**GIVEN MATERIAL:**
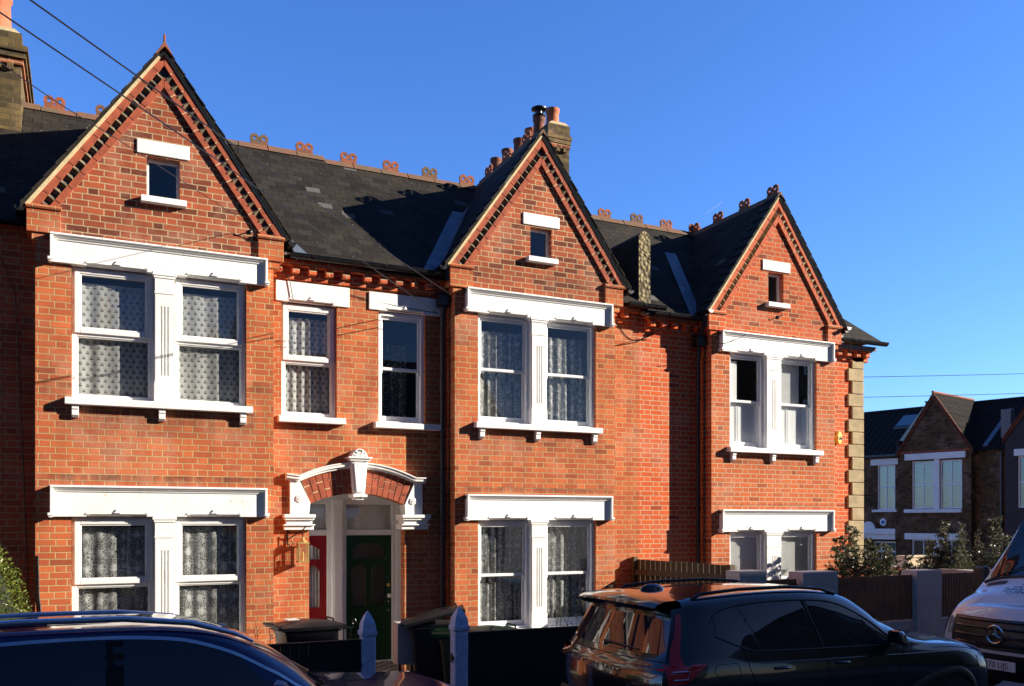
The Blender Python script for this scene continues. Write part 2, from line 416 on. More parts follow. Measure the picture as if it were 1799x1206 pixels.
def paving():
    t = NT('paving_slabs'); p = t.pos()
    b = t.n('ShaderNodeTexBrick'); t.set(b.inputs['Vector'], p); b.inputs['Scale'].default_value = 1.
    b.inputs['Brick Width'].default_value = .9; b.inputs['Row Height'].default_value = .6; b.inputs['Mortar Size'].default_value = .006
    t.set(b.inputs['Color1'], (.23,.22,.20,1)); t.set(b.inputs['Color2'], (.18,.175,.165,1)); t.set(b.inputs['Mortar'], (.06,.06,.055,1))
    n = t.noise(p, 5., 4)
    t.bsdf(t.mix(t.rng(n, .4, .7, 0, .4), b.outputs[0], (.12,.11,.10)), .9, normal=t.bump(n, .2, .01)); return t.mat
PAVE = paving()
KERB = plain('granite_kerb', (.28, .27, .26), .85, var=.15, scale=20, bump=.3)
GARDEN = plain('garden_concrete', (.16, .15, .135), .95, var=.2, scale=3, bump=.4)
def checker():
    t = NT('chequer_tiles'); p = t.pos()
    c = t.n('ShaderNodeTexChecker', Scale=9.); t.set(c.inputs['Vector'], t.m('ADD', 0., 0.) if False else p)
    t.set(c.inputs['Color1'], (.05,.05,.055,1)); t.set(c.inputs['Color2'], (.35,.32,.27,1))
    t.bsdf(c.outputs[0], .6); return t.mat
TILES = checker()
SUN_E, SKY_E, SKY_SAT = 11.3, .19, 1.12

# ------------------------------------------------------------ ground level
def gz(x): return -.025*max(0., min(x, 15.) - 3.5)
YF, YR = 11.6, 11.9          # faces of the bays and of the recessed walls
APEX_A = math.atan2(2.05, 1.445)   # gable pitch
TP = math.tan(APEX_A)

def wall_strip(mb, x0, x1, zb, zt, holes, y, m=0, rev=.16, mrev=None, breaks=()):
    """wall in an xz plane facing -y; zb, zt functions or numbers; holes (xa, xb, za, zb) with zb number or function"""
    fn = lambda q: q if callable(q) else (lambda x, q=q: q)
    zbf, ztf = fn(zb), fn(zt)
    bs = {x0, x1}
    for h in holes:
        bs |= {h[0], h[1]}
        if callable(h[3]):
            bs |= {h[0] + (h[1]-h[0])*k/16 for k in range(17)}
    for b in breaks:
        if x0 < b < x1: bs.add(b)
    bs = sorted(b for b in bs if x0 - 1e-6 <= b <= x1 + 1e-6)
    for a, b in zip(bs, bs[1:]):
        if b - a < 1e-5: continue
        lo = (zbf(a), zbf(b))
        for h in sorted([h for h in holes if h[0] <= a + 1e-6 and h[1] >= b - 1e-6], key=lambda h: h[2]):
            mb.poly([(a,y,lo[0]),(b,y,lo[1]),(b,y,h[2]),(a,y,h[2])], m)
            hf = fn(h[3]); lo = (hf(a), hf(b))
            if callable(h[3]): mb.poly([(a,y,lo[0]),(b,y,lo[1]),(b,y+rev,lo[1]),(a,y+rev,lo[0])], m if mrev is None else mrev)
        mb.poly([(a,y,lo[0]),(b,y,lo[1]),(b,y,ztf(b)),(a,y,ztf(a))], m)
    for h in holes:
        hf = fn(h[3]); k = m if mrev is None else mrev
        sd_ = h[4] if len(h) > 4 else 'lr'
        if 'l' in sd_: mb.poly([(h[0],y,h[2]),(h[0],y,hf(h[0])),(h[0],y+rev,hf(h[0])),(h[0],y+rev,h[2])], k)
        if 'r' in sd_: mb.poly([(h[1],y,hf(h[1])),(h[1],y,h[2]),(h[1],y+rev,h[2]),(h[1],y+rev,hf(h[1]))], k)
        mb.poly([(h[0],y,h[2]),(h[0],y+rev,h[2]),(h[1],y+rev,h[2]),(h[1],y,h[2])], k)
        if not callable(h[3]):
            mb.poly([(h[0],y,hf(h[0])),(h[1],y,hf(h[1])),(h[1],y+rev,hf(h[1])),(h[0],y+rev,hf(h[0]))], k)

def frame_rect(mb, xa, xb, za, zb, w, y0, y1, wb=None, wt=None):
    wb = w if wb is None else wb; wt = w if wt is None else wt
    mb.box(xa, xa+w, y0, y1, za, zb); mb.box(xb-w, xb, y0, y1, za, zb)
    mb.box(xa+w, xb-w, y0, y1, za, za+wb); mb.box(xa+w, xb-w, y0, y1, zb-wt, zb)

def window(root, xa, xb, za, zb, y, style, org, name='window'):
    mb = MB(); g = MB(); zm = za + (zb-za)*.505
    if style == 'upvc':
        frame_rect(mb, xa, xb, za, zb, .058, y+.075, y+.14)
        mb.box(xa+.058, xb-.058, y+.078, y+.14, zm-.045, zm+.01)
        # opening top light stands proud of the frame, with a sloped inner bead
        frame_rect(mb, xa+.03, xb-.03, zm-.01, zb-.03, .058, y+.05, y+.12)
        for (a, b, c, d, yy, w) in ((xa+.088, xb-.088, zm+.048, zb-.088, y+.062, .018), (xa+.058, xb-.058, za+.058, zm-.045, y+.09, .014)):
            frame_rect(mb, a, b, c, d, w, yy, yy+.03)
        g.poly([(xa+.05,y+.098,zm),(xb-.05,y+.098,zm),(xb-.05,y+.098,zb-.05),(xa+.05,y+.098,zb-.05)])
        g.poly([(xa+.05,y+.118,za+.05),(xb-.05,y+.118,za+.05),(xb-.05,y+.118,zm-.01),(xa+.05,y+.118,zm-.01)])
        mat = UPVC; bev = .006
    else:
        frame_rect(mb, xa, xb, za, zb, .05, y+0.050, y+0.170, wb=.03)
        frame_rect(mb, xa+.05, xb-.05, zm-.03, zb-.05, .035, y+0.085, y+0.120, wb=.04, wt=.045)
        frame_rect(mb, xa+.05, xb-.05, za+.03, zm+.012, .035, y+0.125, y+0.160, wb=.085, wt=.04)
        mb.box(xa+.03, xb-.03, y+0.040, y+0.110, za, za+.035)
        for hx in (xa+.05, xb-.085):     # sash horns
            mb.prism([(hx, zm-.03), (hx+.035, zm-.03), (hx+.035, zm-.065), (hx+.022, zm-.09), (hx+.008, zm-.07)], y+0.087, y+0.118)
        g.poly([(xa+.08,y+0.102,zm),(xb-.08,y+0.102,zm),(xb-.08,y+0.102,zb-.09),(xa+.08,y+0.102,zb-.09)])
        g.poly([(xa+.08,y+0.142,za+.11),(xb-.08,y+0.142,za+.11),(xb-.08,y+0.142,zm-.02),(xa+.08,y+0.142,zm-.02)])
        mat = SASHW; bev = .004
    w = mb.build(name, mat, root, bevel=bev)
    g.build('pane', GLASS, w)
    return w

def room(mb, xa, xb, za, zb, y0, y1):
    P = [(xa,y0,za),(xb,y0,za),(xb,y1,za),(xa,y1,za),(xa,y0,zb),(xb,y0,zb),(xb,y1,zb),(xa,y1,zb)]
    for q in ((0,1,2,3),(7,6,5,4),(2,1,5,6),(3,2,6,7),(0,3,7,4)): mb.poly([P[k] for k in q])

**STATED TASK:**
Leave the pictures out and output the rest of the listing exactly.

**SOLUTION FOR THIS PROBLEM:**
The Blender Python script for this scene continues. Write part 2, from line 416 on. More parts follow. Measure the picture as if it were 1799x1206 pixels.
def paving():
    t = NT('paving_slabs'); p = t.pos()
    b = t.n('ShaderNodeTexBrick'); t.set(b.inputs['Vector'], p); b.inputs['Scale'].default_value = 1.
    b.inputs['Brick Width'].default_value = .9; b.inputs['Row Height'].default_value = .6; b.inputs['Mortar Size'].default_value = .006
    t.set(b.inputs['Color1'], (.23,.22,.20,1)); t.set(b.inputs['Color2'], (.18,.175,.165,1)); t.set(b.inputs['Mortar'], (.06,.06,.055,1))
    n = t.noise(p, 5., 4)
    t.bsdf(t.mix(t.rng(n, .4, .7, 0, .4), b.outputs[0], (.12,.11,.10)), .9, normal=t.bump(n, .2, .01)); return t.mat
PAVE = paving()
KERB = plain('granite_kerb', (.28, .27, .26), .85, var=.15, scale=20, bump=.3)
GARDEN = plain('garden_concrete', (.16, .15, .135), .95, var=.2, scale=3, bump=.4)
def checker():
    t = NT('chequer_tiles'); p = t.pos()
    c = t.n('ShaderNodeTexChecker', Scale=9.); t.set(c.inputs['Vector'], t.m('ADD', 0., 0.) if False else p)
    t.set(c.inputs['Color1'], (.05,.05,.055,1)); t.set(c.inputs['Color2'], (.35,.32,.27,1))
    t.bsdf(c.outputs[0], .6); return t.mat
TILES = checker()
SUN_E, SKY_E, SKY_SAT = 11.3, .19, 1.12

# ------------------------------------------------------------ ground level
def gz(x): return -.025*max(0., min(x, 15.) - 3.5)
YF, YR = 11.6, 11.9          # faces of the bays and of the recessed walls
APEX_A = math.atan2(2.05, 1.445)   # gable pitch
TP = math.tan(APEX_A)

def wall_strip(mb, x0, x1, zb, zt, holes, y, m=0, rev=.16, mrev=None, breaks=()):
    """wall in an xz plane facing -y; zb, zt functions or numbers; holes (xa, xb, za, zb) with zb number or function"""
    fn = lambda q: q if callable(q) else (lambda x, q=q: q)
    zbf, ztf = fn(zb), fn(zt)
    bs = {x0, x1}
    for h in holes:
        bs |= {h[0], h[1]}
        if callable(h[3]):
            bs |= {h[0] + (h[1]-h[0])*k/16 for k in range(17)}
    for b in breaks:
        if x0 < b < x1: bs.add(b)
    bs = sorted(b for b in bs if x0 - 1e-6 <= b <= x1 + 1e-6)
    for a, b in zip(bs, bs[1:]):
        if b - a < 1e-5: continue
        lo = (zbf(a), zbf(b))
        for h in sorted([h for h in holes if h[0] <= a + 1e-6 and h[1] >= b - 1e-6], key=lambda h: h[2]):
            mb.poly([(a,y,lo[0]),(b,y,lo[1]),(b,y,h[2]),(a,y,h[2])], m)
            hf = fn(h[3]); lo = (hf(a), hf(b))
            if callable(h[3]): mb.poly([(a,y,lo[0]),(b,y,lo[1]),(b,y+rev,lo[1]),(a,y+rev,lo[0])], m if mrev is None else mrev)
        mb.poly([(a,y,lo[0]),(b,y,lo[1]),(b,y,ztf(b)),(a,y,ztf(a))], m)
    for h in holes:
        hf = fn(h[3]); k = m if mrev is None else mrev
        sd_ = h[4] if len(h) > 4 else 'lr'
        if 'l' in sd_: mb.poly([(h[0],y,h[2]),(h[0],y,hf(h[0])),(h[0],y+rev,hf(h[0])),(h[0],y+rev,h[2])], k)
        if 'r' in sd_: mb.poly([(h[1],y,hf(h[1])),(h[1],y,h[2]),(h[1],y+rev,h[2]),(h[1],y+rev,hf(h[1]))], k)
        mb.poly([(h[0],y,h[2]),(h[0],y+rev,h[2]),(h[1],y+rev,h[2]),(h[1],y,h[2])], k)
        if not callable(h[3]):
            mb.poly([(h[0],y,hf(h[0])),(h[1],y,hf(h[1])),(h[1],y+rev,hf(h[1])),(h[0],y+rev,hf(h[0]))], k)

def frame_rect(mb, xa, xb, za, zb, w, y0, y1, wb=None, wt=None):
    wb = w if wb is None else wb; wt = w if wt is None else wt
    mb.box(xa, xa+w, y0, y1, za, zb); mb.box(xb-w, xb, y0, y1, za, zb)
    mb.box(xa+w, xb-w, y0, y1, za, za+wb); mb.box(xa+w, xb-w, y0, y1, zb-wt, zb)

def window(root, xa, xb, za, zb, y, style, org, name='window'):
    mb = MB(); g = MB(); zm = za + (zb-za)*.505
    if style == 'upvc':
        frame_rect(mb, xa, xb, za, zb, .058, y+.075, y+.14)
        mb.box(xa+.058, xb-.058, y+.078, y+.14, zm-.045, zm+.01)
        # opening top light stands proud of the frame, with a sloped inner bead
        frame_rect(mb, xa+.03, xb-.03, zm-.01, zb-.03, .058, y+.05, y+.12)
        for (a, b, c, d, yy, w) in ((xa+.088, xb-.088, zm+.048, zb-.088, y+.062, .018), (xa+.058, xb-.058, za+.058, zm-.045, y+.09, .014)):
            frame_rect(mb, a, b, c, d, w, yy, yy+.03)
        g.poly([(xa+.05,y+.098,zm),(xb-.05,y+.098,zm),(xb-.05,y+.098,zb-.05),(xa+.05,y+.098,zb-.05)])
        g.poly([(xa+.05,y+.118,za+.05),(xb-.05,y+.118,za+.05),(xb-.05,y+.118,zm-.01),(xa+.05,y+.118,zm-.01)])
        mat = UPVC; bev = .006
    else:
        frame_rect(mb, xa, xb, za, zb, .05, y+0.050, y+0.170, wb=.03)
        frame_rect(mb, xa+.05, xb-.05, zm-.03, zb-.05, .035, y+0.085, y+0.120, wb=.04, wt=.045)
        frame_rect(mb, xa+.05, xb-.05, za+.03, zm+.012, .035, y+0.125, y+0.160, wb=.085, wt=.04)
        mb.box(xa+.03, xb-.03, y+0.040, y+0.110, za, za+.035)
        for hx in (xa+.05, xb-.085):     # sash horns
            mb.prism([(hx, zm-.03), (hx+.035, zm-.03), (hx+.035, zm-.065), (hx+.022, zm-.09), (hx+.008, zm-.07)], y+0.087, y+0.118)
        g.poly([(xa+.08,y+0.102,zm),(xb-.08,y+0.102,zm),(xb-.08,y+0.102,zb-.09),(xa+.08,y+0.102,zb-.09)])
        g.poly([(xa+.08,y+0.142,za+.11),(xb-.08,y+0.142,za+.11),(xb-.08,y+0.142,zm-.02),(xa+.08,y+0.142,zm-.02)])
        mat = SASHW; bev = .004
    w = mb.build(name, mat, root, bevel=bev)
    g.build('pane', GLASS, w)
    return w

def room(mb, xa, xb, za, zb, y0, y1):
    P = [(xa,y0,za),(xb,y0,za),(xb,y1,za),(xa,y1,za),(xa,y0,zb),(xb,y0,zb),(xb,y1,zb),(xa,y1,zb)]
    for q in ((0,1,2,3),(7,6,5,4),(2,1,5,6),(3,2,6,7),(0,3,7,4)): mb.poly([P[k] for k in q])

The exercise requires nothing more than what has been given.